Der BGH präzisiert hier in seinem Urteil noch nach und verweist darauf, dass die Schadensersatzfolge des § 628 Abs. 2 BGB zwingend mit der Ausschlussfrist des § 626 BGB verknüpft ist. Dies hat zur Folge, dass bei Säumnis dieser Frist das Recht auf außerordentliche Kündigung endet. Begründet wird dies damit, dass nach Ablauf dieser Zeit die Unzumutbarkeit der Fortsetzung des Dienstverhältnisses entfällt. Um Wertungswidersprüche zu vermeiden, kann daher nach Ende dieser Frist ein Schadensersatz nach § 628 Abs. 2 BGB nicht mehr geltend gemacht werden.

Der BGH stellt weiterhin klar, dass § 628 Abs. 2 BGB gerade nicht als Auffangtatbestand für misslungene außerordentliche Kündigungen genutzt werden könne, denn die eingeführte Ausschlussfrist in § 626 Abs. 2 BGB habe auch zu einer zeitlichen Einengung für den Schadensersatz geführt, mit der Folge, dass bei Nichtwahren der Zwei-Wochen-Frist der Anspruch auf Schadensersatz verloren geht.
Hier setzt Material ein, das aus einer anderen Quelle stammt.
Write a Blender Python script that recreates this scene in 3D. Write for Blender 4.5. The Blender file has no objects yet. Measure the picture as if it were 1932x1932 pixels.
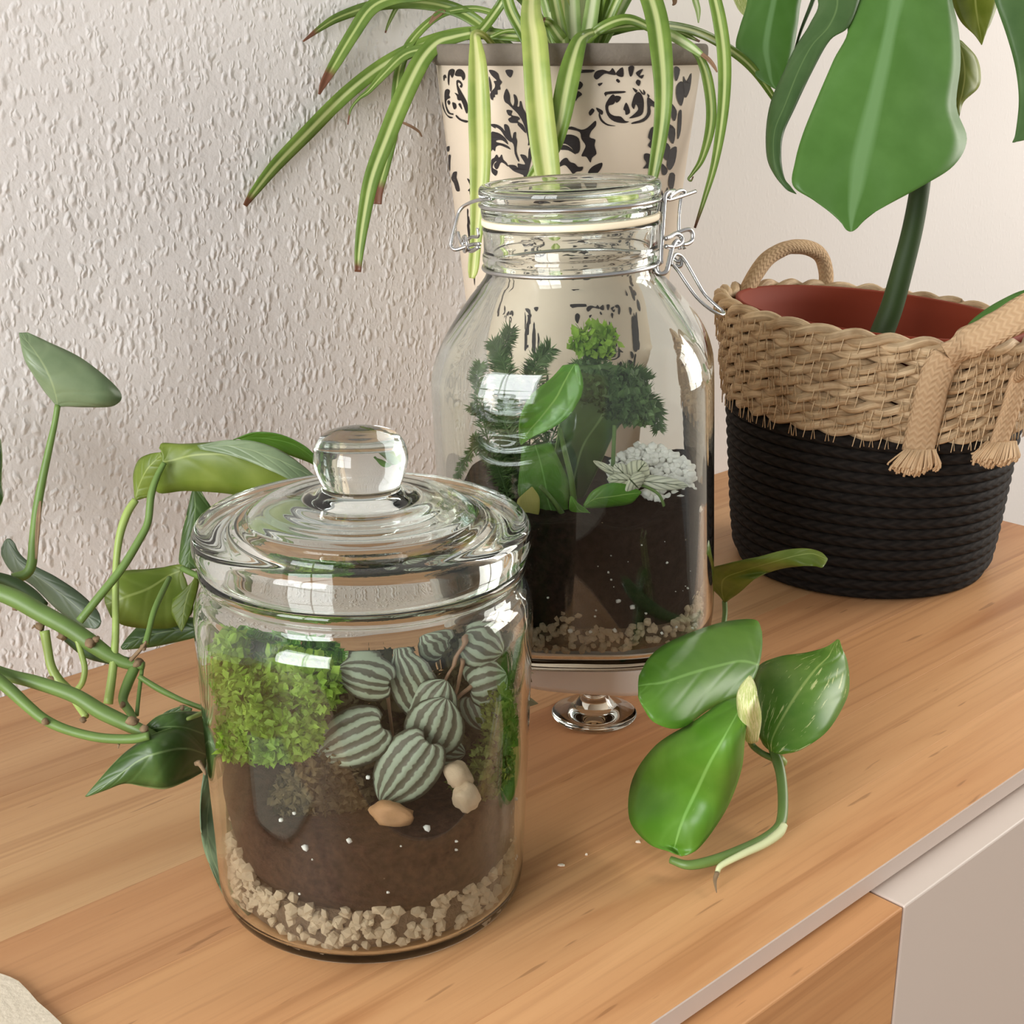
import bpy, bmesh, math, random
import numpy as np
from mathutils import Vector, noise as mnoise
random.seed(7); RNG = np.random.default_rng(7)
SC = bpy.context.scene
COL = SC.collection
PI = math.pi

# ------------------------------------------------------------------ camera, world, light, exposure
FPX, CPX = 2620.0, 966.0                      # focal length and centre for a 1932 px frame
PITCH, ROLL, YAW, CAMZ = .3195, .002, .752, .352
def cam_axes():
    cy, sy, cp, sp = math.cos(YAW), math.sin(YAW), math.cos(PITCH), math.sin(PITCH)
    fw = np.array([sy*cp, cy*cp, -sp]); r = np.array([cy, -sy, 0.]); d = np.cross(fw, r)
    cr, sr = math.cos(ROLL), math.sin(ROLL)
    return cr*r+sr*d, -sr*r+cr*d, fw
CR, CD, CF = cam_axes()
EYE = np.array([0, 0, CAMZ])
cd = bpy.data.cameras.new('camera'); cam = bpy.data.objects.new('camera', cd); COL.objects.link(cam)
from mathutils import Matrix
mw = Matrix.Identity(4)
for i in range(3):
    mw[i][0] = CR[i]; mw[i][1] = -CD[i]; mw[i][2] = -CF[i]; mw[i][3] = EYE[i]
cam.matrix_world = mw
cd.sensor_width = 36; cd.lens = 36*FPX/1932; cd.clip_start = .02
SC.camera = cam

SC.view_settings.view_transform = 'Standard'
SC.view_settings.look = 'None'
SC.view_settings.gamma = 1
SC.view_settings.use_curve_mapping = False
SC.view_settings.exposure = 0.04

W = bpy.data.worlds.new('room_light'); SC.world = W; W.use_nodes = True
W.node_tree.nodes['Background'].inputs[0].default_value = (1.0, .98, .955, 1)
W.node_tree.nodes['Background'].inputs[1].default_value = .40

WIN_X, WIN_Y, WIN_Z, WIN_S = -1.55, -.02, .62, 1.3
ld = bpy.data.lights.new('window_daylight', 'AREA'); ld.shape = 'RECTANGLE'; ld.size = WIN_S; ld.size_y = WIN_S
ld.energy = 70; ld.color = (.985, .99, 1.0)
lo = bpy.data.objects.new('window_daylight', ld); COL.objects.link(lo)
lo.location = (WIN_X-.06, WIN_Y, WIN_Z); lo.rotation_euler = (0, -PI/2, 0)
WX2, WY2, WZ2, WS2 = 2.3, -.30, .75, 1.1
ld = bpy.data.lights.new('second_window_daylight', 'AREA'); ld.shape = 'RECTANGLE'; ld.size = WS2; ld.size_y = WS2
ld.energy = 46; ld.color = (1.0, .95, .88)
lo = bpy.data.objects.new('second_window_daylight', ld); COL.objects.link(lo)
lo.location = (WX2+.06, WY2, WZ2); lo.rotation_euler = (0, PI/2, 0)

# ------------------------------------------------------------------ projection helpers (pixel of the 1932 frame -> point in the room)
def ray(x, y): return CF + CR*((x-CPX)/FPX) + CD*((y-CPX)/FPX)
WALL_Y, END_X, FRONT_Y = .732, .994, .2862
def P(x, y, d):
    """point at camera depth d, kept in front of the wall and above the table"""
    r = ray(x, y)
    t = d
    if r[1]*t > WALL_Y-.006: t = (WALL_Y-.006)/r[1]
    p = EYE + r*t
    if p[2] < .0015 and p[1] > FRONT_Y: p = EYE + r*((.0015-CAMZ)/r[2])
    return p
def T(x, y, z=0.0):
    r = ray(x, y); return EYE + r*((z-CAMZ)/r[2])
def depth(p): return float(np.dot(np.array(p)-EYE, CF))
def proj(p):
    q = np.array(p)-EYE; z = q@CF
    return CPX+FPX*(q@CR)/z, CPX+FPX*(q@CD)/z
def zaxis(B, ypx):
    lo, hi = -.1, .6
    for _ in range(50):
        m = (lo+hi)/2
        if proj((B[0], B[1], m))[1] > ypx: lo = m
        else: hi = m
    return m
def cone_hit(x, y, B, r0, z0, r1, z1):
    """near hit of the pixel ray with a cone frustum about the vertical through B"""
    r = ray(x, y); k = (r1-r0)/(z1-z0)
    ox, oy = EYE[0]-B[0], EYE[1]-B[1]; c0 = r0+k*(EYE[2]-z0)
    a = r[0]**2+r[1]**2-(k*r[2])**2; b = 2*(ox*r[0]+oy*r[1]-k*r[2]*c0); c = ox*ox+oy*oy-c0*c0
    D = b*b-4*a*c
    if D < 0: return None
    t = (-b-math.sqrt(D))/(2*a)
    return EYE+r*t
VH = np.array([math.sin(YAW), math.cos(YAW), 0]); RH = np.array([math.cos(YAW), -math.sin(YAW), 0])   # horizontal view and right directions
UP = np.array([0, 0, 1.])

# ------------------------------------------------------------------ objects
ROOT = {}
def empty(name, loc, label, cat, group=None):
    o = bpy.data.objects.new(name, None); COL.objects.link(o); o.location = tuple(loc); o.empty_display_size = .02
    o['label'] = label; o['category'] = cat
    if group: o['group'] = group
    ROOT[o.name] = np.array(loc, float)
    return o
def base_of(o):
    v = np.zeros(3)
    while o is not None:
        v = v + np.array(o.location); o = o.parent
    return v
def mk(name, V, Fc, mat, parent=None, smooth=True, uv=None, label=None, cat=None, kind=None, group=None, recalc=False, thick=None, loc=None):
    V = np.asarray(V, float)
    if parent is not None: off = base_of(parent); loc0 = (0, 0, 0)
    else:
        off = np.array(loc, float) if loc is not None else np.array([V[:, 0].mean(), V[:, 1].mean(), V[:, 2].min()]); loc0 = tuple(off)
    me = bpy.data.meshes.new(name)
    me.from_pydata((V-off).tolist(), [], [list(map(int, f)) for f in Fc])
    if uv is not None:
        ul = me.uv_layers.new(name='UVMap')
        vi = np.empty(len(me.loops), int); me.loops.foreach_get('vertex_index', vi)
        ul.data.foreach_set('uv', np.asarray(uv, float)[vi].ravel())
    if recalc:
        bm = bmesh.new(); bm.from_mesh(me)
        bmesh.ops.recalc_face_normals(bm, faces=bm.faces); bm.to_mesh(me); bm.free()
    if smooth: me.polygons.foreach_set('use_smooth', [True]*len(me.polygons))
    if mat is not None: me.materials.append(mat)
    me.update()
    o = bpy.data.objects.new(name, me); COL.objects.link(o); o.location = loc0
    if parent is not None: o.parent = parent
    if label: o['label'] = label
    if cat: o['category'] = cat
    if kind: o['kind'] = kind
    if group: o['group'] = group
    if thick:
        md = o.modifiers.new('thickness', 'SOLIDIFY'); md.thickness = thick; md.offset = 0
    return o
class MB:
    def __init__(s): s.V = []; s.F = []; s.U = []; s.n = 0
    def add(s, V, Fc, U=None):
        V = np.asarray(V, float).reshape(-1, 3)
        s.V.append(V); s.F += [[i+s.n for i in f] for f in Fc]; s.n += len(V)
        s.U.append(np.asarray(U, float) if U is not None else np.zeros((len(V), 2)))
    def build(s, name, mat, parent=None, **k):
        return mk(name, np.concatenate(s.V), s.F, mat, parent, uv=np.concatenate(s.U), **k)
def cr_spline(pts, n):
    """Catmull-Rom through pts (m x k), n samples per span"""
    p = np.asarray(pts, float); m = len(p)
    if m == 2:
        t = np.linspace(0, 1, n+1)[:, None]; return p[0]*(1-t)+p[1]*t
    q = np.vstack([2*p[0]-p[1], p, 2*p[-1]-p[-2]]); out = []
    for i in range(m-1):
        a, b, c, d = q[i], q[i+1], q[i+2], q[i+3]
        for j in range(n):
            t = j/n
            out.append(.5*((2*b)+(-a+c)*t+(2*a-5*b+4*c-d)*t*t+(-a+3*b-3*c+d)*t**3))
    out.append(p[-1]); return np.array(out)
def grid_faces(nv, nu, wrap_u=False, wrap_v=False):
    F = []
    for i in range(nv if wrap_v else nv-1):
        for j in range(nu if wrap_u else nu-1):
            a = i*nu+j; b = i*nu+(j+1) % nu; c = ((i+1) % nv)*nu+(j+1) % nu; d = ((i+1) % nv)*nu+j
            F.append([a, b, c, d])
    return F
def tube_geo(pts, rad, k=8, flat=1.0, closed=False, side=None):
    """swept tube; rad scalar or list; flat squeezes the second axis"""
    pts = np.asarray(pts, float); n = len(pts)
    rad = np.full(n, rad) if np.isscalar(rad) else np.asarray(rad, float)
    if closed: tg = np.roll(pts, -1, 0)-np.roll(pts, 1, 0)
    else: tg = np.gradient(pts, axis=0)
    tg /= np.linalg.norm(tg, axis=1)[:, None]+1e-12
    s = np.array(side, float) if side is not None else (np.array([0, 0, 1.]) if abs(tg[0][2]) < .9 else np.array([1., 0, 0]))
    V = []; U = []
    L = np.concatenate([[0], np.cumsum(np.linalg.norm(np.diff(pts, axis=0), axis=1))])
    for i in range(n):
        s = s-tg[i]*(s@tg[i])
        s /= np.linalg.norm(s)+1e-12
        b = np.cross(tg[i], s)
        for j in range(k):
            a = 2*PI*j/k
            V.append(pts[i]+rad[i]*(math.cos(a)*s+flat*math.sin(a)*b)); U.append((j/k, L[i]*100))
        if side is not None: s = np.array(side, float)
    F = grid_faces(n, k, True, closed)
    if not closed:
        F.append(list(range(k))[::-1]); F.append([(n-1)*k+j for j in range(k)])
    return np.array(V), F, U
def tube(name, pts, rad, mat, parent, k=8, sm=6, **kw):
    pts = np.asarray(pts, float)
    if not np.isscalar(rad):
        q = cr_spline(np.column_stack([pts, rad]), sm); pts, rad = q[:, :3], np.maximum(q[:, 3], 1e-4)
    else: pts = cr_spline(pts, sm)
    fl = kw.pop('flat', 1.0); sd = kw.pop('side', None)
    V, F, U = tube_geo(pts, rad, k, fl, False, sd)
    return mk(name, V, F, mat, parent, uv=U, **kw)
def ptube(name, px, mat, parent, k=8, **kw):
    """tube through pixels: rows (x, y, depth, half-width px)"""
    pts = [P(x, y, d) for x, y, d, w in px]; rad = [w*d/FPX for x, y, d, w in px]
    return tube(name, pts, rad, mat, parent, k=k, **kw)
def ztube(name, px, mat, parent, k=8, **kw):
    """tube through pixels at heights over the table: rows (x, y, z m, half-width px)"""
    pts = [T(x, y, z) for x, y, z, w in px]; rad = [w*depth(p)/FPX for p, (x, y, z, w) in zip(pts, px)]
    return tube(name, pts, rad, mat, parent, k=k, **kw)
def lathe_geo(prof, n=64, B=(0, 0), sq=None, yaw=0.0, pw=3.4, sub=0):
    """prof: (r, z); sq: squareness per row; ends with r==0 are closed"""
    prof = [tuple(p) for p in prof]
    V = []; U = []; idx = []
    for i, (r, z) in enumerate(prof):
        if r <= 1e-9: idx.append([len(V)]); V.append((B[0], B[1], z)); U.append((0, i)); continue
        row = []
        for j in range(n):
            a = 2*PI*j/n; k = 1.0
            if sq is not None and sq[i] > 0:
                c, s = abs(math.cos(a)), abs(math.sin(a)); k = (1-sq[i])+sq[i]*(c**pw+s**pw)**(-1/pw)
            row.append(len(V)); V.append((B[0]+r*k*math.cos(a+yaw), B[1]+r*k*math.sin(a+yaw), z)); U.append((j/n, i/len(prof)))
        idx.append(row)
    F = []
    for A, Bq in zip(idx[:-1], idx[1:]):
        if len(A) == 1 and len(Bq) == 1: continue
        for j in range(n):
            if len(A) == 1: F.append([A[0], Bq[(j+1) % n], Bq[j]])
            elif len(Bq) == 1: F.append([A[j], A[(j+1) % n], Bq[0]])
            else: F.append([A[j], A[(j+1) % n], Bq[(j+1) % n], Bq[j]])
    return np.array(V, float), F, U
def box_geo(x0, x1, y0, y1, z0, z1):
    V = [(x, y, z) for x in (x0, x1) for y in (y0, y1) for z in (z0, z1)]
    F = [[0, 1, 3, 2], [4, 6, 7, 5], [0, 4, 5, 1], [2, 3, 7, 6], [0, 2, 6, 4], [1, 5, 7, 3]]
    return np.array(V, float), F
def box(name, b, mat, parent=None, bevel=.001, **k):
    V, F = box_geo(*b)
    o = mk(name, V, F, mat, parent, smooth=False, recalc=True, **k)
    if bevel:
        m = o.modifiers.new('bevel', 'BEVEL'); m.width = bevel; m.segments = 2
    return o
def lean(V, pivot, ang):
    """rotate about the horizontal view direction through pivot (lean seen by the viewer)"""
    R = np.array(Matrix.Rotation(ang, 3, Vector(VH))); return (np.asarray(V)-pivot)@R.T+pivot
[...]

Die Zwei-Wochen-Frist des § 626 Abs. 2 BGB ist daher auch bei der Prüfung des Schadensersatzes nach § 628 Abs. 2 BGB im Falle einer außerordentlichen Kündigung nach § 627 BGB zu prüfen.
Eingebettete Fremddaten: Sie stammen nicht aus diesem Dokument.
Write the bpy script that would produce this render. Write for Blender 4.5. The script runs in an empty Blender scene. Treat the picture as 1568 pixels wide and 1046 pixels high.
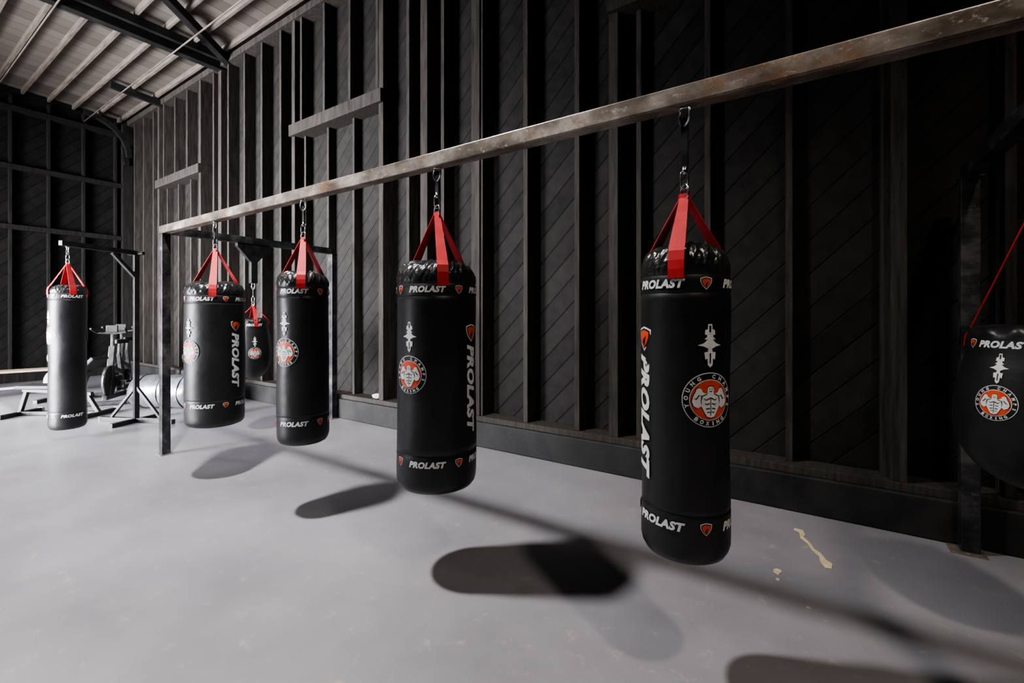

Dieser Fall eignet sich in seiner Kürze daher sehr gut noch einmal die Voraussetzungen der Kündigung nach § 626 BGB oder § 627 BGB, sowie die Schadensersatzfolge nach § 628 Abs. 2 BGB zu wiederholen. Die Kündigung von Mandatierungen und der daraus folgende Schadensersatz sind zwar in dem vor dem BGH gelandeten Fall nicht bejaht worden. Denkbar sind aber auch Examensfälle, die die Kündigungen eines Geschäftsbesorgungsvertrages mit einem Rechtsanwalt zum Gegenstand haben, soweit die Schwelle des gewichtigen Grundes nach § 626 BGB überschritten worden ist.


D. In der Prüfung

I. § 628 Abs. 2 BGB

1. Wirksame außerordentliche Kündigung

a.) § 626 BGB

aa) Wirksames Dienstverhältnis

bb) Wirksame Kündigungserklärung

cc) Kündigungsfrist

dd) Wichtiger Grund

2. Vertragswidriges Vorverhalten das zur Kündigung berechtigt

3. Ergebnis


E. Zur Vertiefung

Brox/Walker, Besonderes Schuldrecht, 45. Auflage, Kapitel 3;

BGH, Az. IX ZR 298/19, NJW 2020, 2538 (m. Anm. Deckenbrock);

Alexander, Leistungsstörungen im Dienstvertrag, JA 2015, 321.